Среди современников, пишущих о государстве, немало таких, которым государство представляется органом, орудием (класса, нации, общества), системой учреждений, осуществляющих публично-властные функции. Р. Пинто и М. Гравитц склонны разделить точку зрения Б. де Жувенеля, согласно которой термин "государство" ныне используется уже для обозначения не организованного общества, имеющего автономное правительство, а аппарата, руководящего этим обществом [10]. По мысли В. Халипова, издавшего книгу по общей кратологии, "государство представляет собой совокупность взаимосвязанных, наделенных властью лиц, а также учреждений и организаций, осуществляющих управление обществом" [II].
Кроме двух выделенных выше ипостасей государства в политическом сознании обнаруживаются и другие. Скажем, в памятниках древнерусской письменности ("Повесть временных лет", "Слово о полку Игореве" и др.) государство изображается "землей", выступает на определенный лад интегрированной и обустроенной территорией.
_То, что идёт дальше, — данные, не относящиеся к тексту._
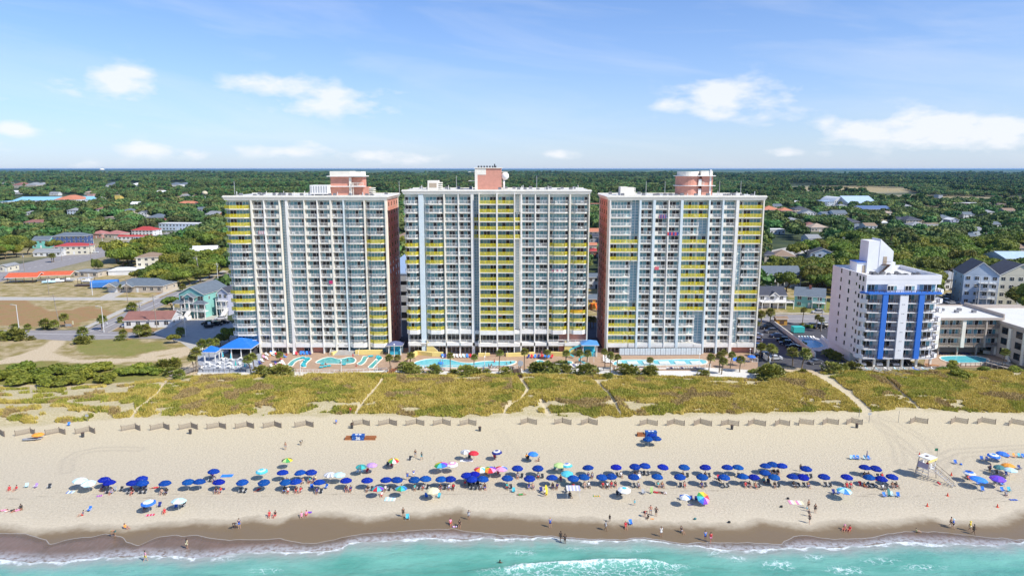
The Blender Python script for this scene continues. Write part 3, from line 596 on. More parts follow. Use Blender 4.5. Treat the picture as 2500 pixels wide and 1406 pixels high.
dm = MB(); ballm(dm, (X_(1233,222,tc_), 9, 55.8), 1.25, white, 20); dm.tube((X_(1230,222,tc_), 9, 51.5), (X_(1230,222,tc_), 9, 54.8), .35, .35, white); dm.build('satellite_dome', tc_, smooth=True)
part(tc_, 'stair_house', lambda m: (m.box(X_(1044,220,tc_), X_(1070,220,tc_), 7, 11, 51.5, 54.4, cream), m.box(X_(1048,220,tc_), X_(1066,220,tc_), 6.95, 7.05, 52.2, 53.6, mat('tan_panel', (.45, .36, .26))), [m.box(X_(1070,220,tc_), X_(1078,220,tc_), 7, 11, 51.7+k*.6, 52+k*.6, cream) for k in range(4)]))
drum = MB(); drum.tube((X_(1687,222,tr_), 12.5, HL), (X_(1687,222,tr_), 12.5, 55.7), 4.0, 4.0, pink, 28); drum.box(X_(1715,222,tr_), X_(1741,222,tr_), 9, 14, HL, 55.8, pink); drum.box(X_(1733,222,tr_), X_(1737,222,tr_), 8.8, 9.1, HL, 57.8, white); drum.build('lift_house', tr_)
rim = MB()
for z, R0 in ((55.7, 4.7), (52.6, 4.7)):
    rim.tube((X_(1687,222,tr_), 12.5, z), (X_(1687,222,tr_), 12.5, z+.22), R0, R0, white, 28); rim.box(X_(1702,222,tr_), X_(1746,222,tr_), 8, 14.5, z+.01, z+.25, white)
rim.tube((X_(1687,222,tr_), 12.5, 55.9), (X_(1687,222,tr_), 12.5, 57.2), 3.6, 3.6, cream, 28); rim.box(X_(1712,222,tr_), X_(1740,222,tr_), 9, 14, 55.94, 57.4, cream); rim.build('lift_house_roof', tr_)
link(rail_tpl([(X_(1704,222,tr_), 8.1), (X_(1718,222,tr_), 8.1)], cream).mesh('railing'), 'railing', tr_, (0, 0, 52.83))
part(tr_, 'door', lambda m: (m.box(X_(1706,222,tr_), X_(1713,222,tr_), 8.7, 9.2, 52.85, 54.8, white), m.box(X_(1706,222,tr_), X_(1713,222,tr_), 8.7, 9.2, HL, 51.7, white)))
part(tr_, 'stair_house', lambda m: (m.box(X_(1516,220,tr_), X_(1534,220,tr_), 7, 11, HL, 52.4, cream), m.box(X_(1534,220,tr_), X_(1550,220,tr_), 7.5, 11, HL, 52.2, cream), [m.box(X_(1550,220,tr_), X_(1554,220,tr_), 7.5, 11, HL+.2+k*.6, HL+.5+k*.6, cream) for k in range(4)]))
for rt, pxs, h in ((tl, (573, 975), HL), (tc_, (1115, 1310), 51.5), (tr_, (1577, 1623, 1756, 1808), HL)):
    for p_ in pxs: part(rt, 'aerial_mast', lambda m: m.tube((X_(p_,225,rt), 11, h), (X_(p_,225,rt), 11, h+4.4), .09, .06, lgrey))
# balcony chairs (copies share meshes)
def chair_mesh(name, m_, hb=.45):
    m = MB(); m.box(-.27, .27, -.27, .27, .38, .43, m_)
    m.prism([(-.27, .2), (.27, .2), (.27, .27), (-.27, .27)], .43, .43+hb, m_)
    for s_ in (-1, 1):
        m.box(s_*.27-.03, s_*.27+.03, -.27, .22, .6, .64, m_)
        for y in (-.25, .2): m.box(s_*.25-.025, s_*.25+.025, y-.025, y+.025, 0, .6 if y < 0 else .42, m_)
    return m.mesh(name)
bcm = chair_mesh('balcony_chair', mat('white_plastic', (.8, .8, .78), .5, .05, 3))
RND.shuffle(chairs_at); nm = {'hotel_tower': 0}
for i, (x, y, z, rz, n_) in enumerate(chairs_at[:280]):
    o = link(bcm, 'balcony_chair', None, (x, y, z), math.pi*.0+rz)
    t = 'left' if x < -36 else ('middle' if x < 27 else 'right')
    tag(o, f'{n_}, {t} hotel tower', 'chair', f'white chairs on the balconies of the {t} tower')
# towels and flags over railings
def towel(px, py, wpx, hpx, c, label, c2=None):
    x0 = (px-1250)*RK; z = 58-(212.7-2)*math.tan(math.atan((py-703)/CF)+PIT); w_ = wpx*RK; h_ = hpx*RK; m = MB()
    mm = mat('towel_'+c[0], c[1], .9, .15, 4); n_ = 6
    for i in range(n_):
        a = x0-w_/2+w_*i/n_; mt_ = mm if not c2 or i % 2 == 0 else mat('towel_'+c2[0], c2[1], .9, .1, 4)
        m.box(a, a+w_/n_, -.03-.02*(i % 2), .02, -h_/2, h_/2, mt_)
    tag(m.build('beach_towel', None, (0, 212.7-2.02, z)), label, 'towel')
towel(1642,571,27,8,('usred',(.6,.08,.1)),'red white and blue flag hung over a balcony of the right tower',('usblue',(.05,.08,.3)))
towel(1606,655,10,8,('pinkred',(.7,.15,.18)),'pink red towel drying on a balcony of the right tower')
towel(1616,529,18,9,('flagred',(.45,.2,.25)),'striped flag on a high balcony of the right tower',('flagblue',(.06,.08,.28)))
towel(803,689,9,8,('magenta',(.55,.04,.15)),'crimson towel hanging on a balcony in the middle of the left tower')
towel(1410,759,30,7,('orange',(.8,.2,.05)),'orange towels over a right end balcony of the middle tower')
towel(1218,768,12,7,('coral',(.8,.15,.05)),'coral towel on a yellow balcony of the middle tower')
towel(640,568,16,8,('bunt',(.45,.2,.25)),'bunting on a high balcony of the left tower',('buntw',(.7,.68,.66)))
towel(1364,661,32,7,('bunt2',(.45,.15,.2)),'scalloped bunting on the right part of the middle tower',('buntw2',(.7,.68,.66)))

# ---------------------------------------------------------------- condominium with blue stripes, right
bz = mat('condo_white', (.80, .80, .82), .7, .05, .3, .003, 10); blue = mat('bright_blue', (.035, .17, .62), .5, .06, 1); brown = mat('brown_metal', (.10, .06, .04), .5, .2, 2)
cr_ = empty('condo_building', (103, 195.8, 0)); tag(cr_, 'white ten storey condominium with two bright blue stripes', 'building')
W_, D_ = 21.8, 21.2
part(cr_, 'wall', lambda m: (m.box(0, W_, 1.9, D_, 3.1, 25.0, bz), m.box(0, W_, .02, D_, 25.0, 26.4, bz), m.box(0, .3, .03, 1.95, 3.1, 25.0, bz)))
part(cr_, 'parapet', lambda m: (m.box(-.03, .35, -.02, D_+.03, 26.4, 27.7, bz), m.box(W_-.35, W_+.03, -.02, D_+.03, 26.4, 27.7, bz), m.box(.35, W_-.35, -.02, .35, 26.4, 27.7, bz), m.box(.35, W_-.35, D_-.35, D_+.03, 26.4, 27.7, bz), m.box(.3, W_-.3, .3, D_-.3, 26.38, 26.5, roofw)))
for k in range(8):
    z = 3.1+2.75*k; sl = MB(); last = k == 7
    sl.prism([(-.9, 2.2), (-.9, .9), (.5, -.9), (W_-1.2, -.9), (W_+1.3, .6), (W_+1.3, 3.5)], z-.25, z, bz)
    bo = sl.build('balcony', cr_)
    pr = MB(); pr.vbox((-.9, 2.2), (-.9, .9), .15, z, z+1.05, bz); pr.vbox((-.9, .9), (.45, -.85), .15, z, z+1.05, bz) if not last else None
    pr.vbox((W_+1.25, .6), (W_+1.25, 3.3), .15, z, z+1.05, bz); pr.vbox((W_-.1, -.3), (W_+1.25, .6), .15, z+.0, z+1.0, bz); pr.build('parapet', bo)
    link(rail_tpl([(.5, -.8), (W_-1.2, -.8), (W_-.1, -.3)], brown, sp=.5).mesh('railing'), 'railing', bo, (0, 0, z))
for (a, b) in ((.4, 4.6), (6.2, 9.5), (12.4, 15.6), (16.6, W_-.3)):
    wt = [win_tpl(b-a-.2, 2.3, random.Random(int(a*7)+j), 'b').mesh('window') for j in range(2)]
    for k in range(8): 
        if k < 7 or a in (.4, 16.6): link(wt[k % 2], 'window', cr_, ((a+b)/2, 1.88, 3.12+2.75*k))
for a in (7.6, 12.8): link(win_tpl(2.8, 1.5, random.Random(3), 'b').mesh('window'), 'window', cr_, (a, .0, 23.1))
part(cr_, 'front_wall', lambda m: (m.box(6.4, 14.9, .05, 1.9, 22.6, 25.0, bz), m.box(4.7, 4.9, -.7, 1.9, 3, 22.4, bz), m.box(11.0, 11.2, -.7, 1.9, 3, 22.4, bz), m.box(15.8, 16.0, -.7, 1.9, 3, 22.4, bz)))
part(cr_, 'white_pilaster', lambda m: (m.box(9.7, 12.1, -1.15, -.6, 2.9, 22.1, bz), [m.box(10.5+dx, 10.68+dx, -1.2, -1.1, 5.4+2.75*k, 5.6+2.75*k, dgrey) for k in range(7) for dx in (0, .5)]))
for a in (4.65, 15.2): part(cr_, 'blue_stripe', lambda m: m.box(a, a+1.5, -1.3, -.6, 2.95, 22.3, blue))
part(cr_, 'blue_band', lambda m: m.prism([(-1.0, .8), (.4, -1.4), (W_-.6, -1.4), (W_+.5, -.2), (W_+.5, 1), (-.95, 2)], 22.25, 22.7, blue))
for k in range(9):
    z = 4.0+2.75*k*.985
    for y, dz, ww in ((1.2,0,.8),(3.2,0,.8),(5.2,.9,.6),(9.5,.4,.8),(14.8,.4,.7)): part(cr_, 'side_window', lambda m: m.box(-.05, .05, y, y+ww, z+dz, z+dz+1.35-(.5 if ww == .6 else 0), dark))
for i in range(6): part(cr_, 'column', lambda m: m.box(.2+i*(W_-1)/5, .8+i*(W_-1)/5, .2, .8, 0, 3.0, cream))
part(cr_, 'garage_wall', lambda m: m.box(.5, W_, 7, D_, 0, 3.1, bz))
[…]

Словосочетание "Русская земля" — самый важный из всех употреблявшихся на Руси в XII веке политических тропов [12]. Короче, в истории знаний о государственности внешний облик ее рисуется по-разному.
Все отмеченные ипостаси касаются первой - когнитивной составляющей образа государства. Вторая - оценочная составляющая выражает отношение субъектов (индивидов, групп) к государству. Существует широкий спектр таких оценок. В основном это суждения, касающиеся устройства (функционирования) каких-либо отдельных институтов, норм, процедур государственности, поведения отдельных должностных лиц (чиновников), политических деятелей или относящиеся к каким-то конкретно-историческим формам государства. Эти оценочные суждения, необходимые для ориентации в мире политики, в рамках настоящей статьи особого интереса не представляют. Такой интерес вызывает класс общеоценочных суждений (абсолютных оценок).